Author Dates Finding
From DPCanadaWiki
One of the major problems of the Canadian copyright system (essentially life + 50 years) is that the death date of an author is often unknown. Until such time that a death date can be established, the book simply cannot enter DPC's workflow. It is dangerous to begin any significant amount of CP work before you obtain a copyright clearance from Site Admin.
To establish a DOD (date of death) to PGC's standards, we do not just need a death date, we also need a reference to one or more reliable sources.
A list of "approved" sources of DOD information will be compiled here, in case you want to do your own preliminary research:
- List of Eligible Authors for PGCanada updated regularly
- Collections Canada "Amicus"
- Bibliotheque et Archives nationales du Québec
- Library of Congress Authorities
- The New York Times database (and other national newspapers archives)
- Cambridge Bibiography of English Literature
- London Library Online Catalog
- The British Library
- The Internet Archive TIA
- National Archives of the UK
- Dictionary of Ulster Biography
- New General Catlog of Books and Authors (kingkong) - not sufficient alone
- Wikipedia - not sufficient alone
Others will be added: if you have suggestions, please submit them with complete URLs to SA for checkout.
In cases where no death dates can be found, any information that might help establish the copyright status is also welcome, such as birth dates, dates of first publications, dates of last publications, other hints that an author was still alive at a certain time.

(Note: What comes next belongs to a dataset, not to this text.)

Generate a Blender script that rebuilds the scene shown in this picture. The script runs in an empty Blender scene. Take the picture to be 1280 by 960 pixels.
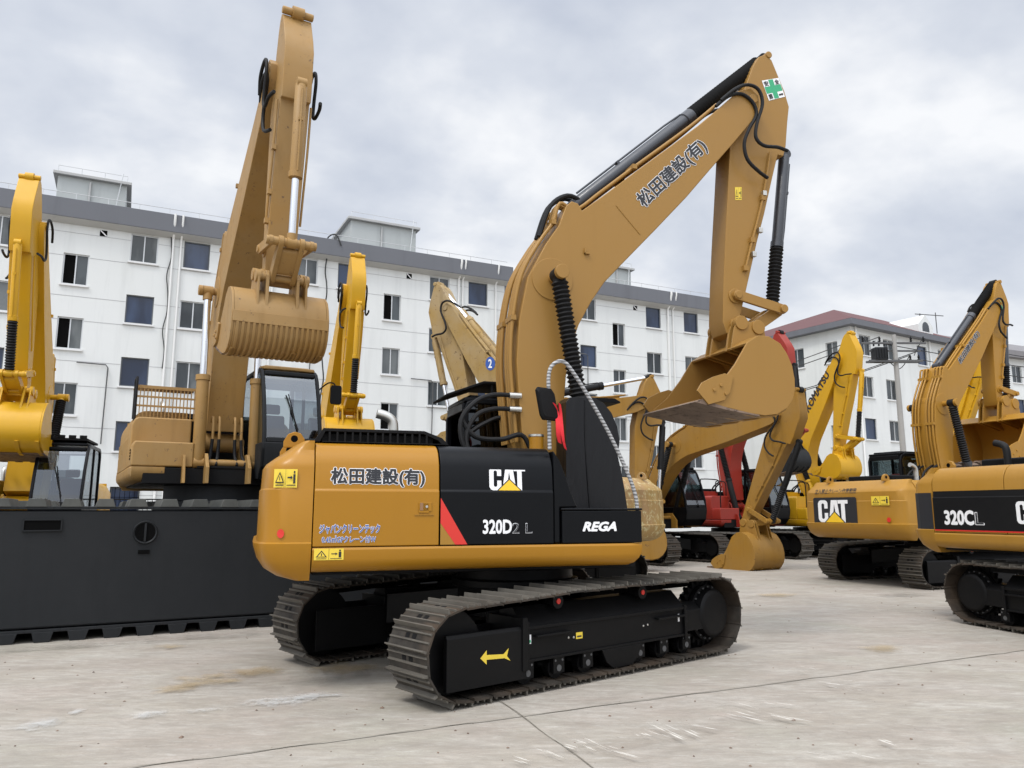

However, sometimes an author has worked so long ago that it is quite safe to assume he died more than 50 years ago, as is the case with authors who were born more than 160 years ago.
So, when you have a project you want to clear, let Site Admin know title, full author name, year of publication of the edition involved, DOD if known, and, importantly, the same info for any other "significant contributor".
This means illustrator (but if we cannot clear the illustrator, we can omit the illos), translator, secondary author(s)... but NOT editor (unless that's a euphemism for "ghost-writer"), writer of dedication or preface, and certainly not other authors who are quoted incidentally (apply "fair use" rules - short quotes are OK, whole sections or chapters require DOD clearance).